Source:Bill Musgrave, American Gold Exchange
AustinGold dropped 1.4% to close under $1,940 after an unexpectedly hawkish policy outlook from the Fed elevated the dollar and Treasury yields, undercutting alternative stores of value. It was the metal's first down session in the past six and biggest one-day drop in two months.
The Fed kept interest rates unchanged at 5.25% to 5.5% yesterday, as was universally expected. But the Fed's quarterly update of interest rate projections, the so-called dot-plot, presented a significantly more hawkish outlook than anticipated.

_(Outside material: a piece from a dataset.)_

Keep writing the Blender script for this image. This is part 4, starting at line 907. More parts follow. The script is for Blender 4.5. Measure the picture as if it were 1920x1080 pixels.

A clear majority of committee members foresee another quarter-point increase this year, to a range between 5.5% and 5.75%. In addition, rates are now projected to drop just 50 basis points in 2024, rather than the full 1% forecast at the June meeting.
Fed Chair Jerome Powell stated explicitly in his post-meeting press conference that the central bank is "prepared to raise rates further" if data warrants while emphasizing that rates are likely to stay high for longer.
Benchmark 10-year Treasury yields leapt to a 16-year high above 4.66% on the rate view, pressuring gold by increasing the opportunity costs for holding it instead of bonds as a safe-haven asset.
Tracking higher with yields, the dollar rallied to a six-month high against major rivals on expectations interest rates may remain elevated well into next year. A stronger dollar weighs on gold by making it pricier in other currencies, limiting overseas demand.
The other precious metals were also lower, with silver sliding 0.6% while platinum and palladium dropped 1.9% and 0.9%, respectively.
At the Comex close: December gold lost $27.50 to $1,939.60; December silver slid 15 cents to $23.69; October platinum shed $17.70 to $924; and December palladium fell $11.80 to $1,269 an ounce.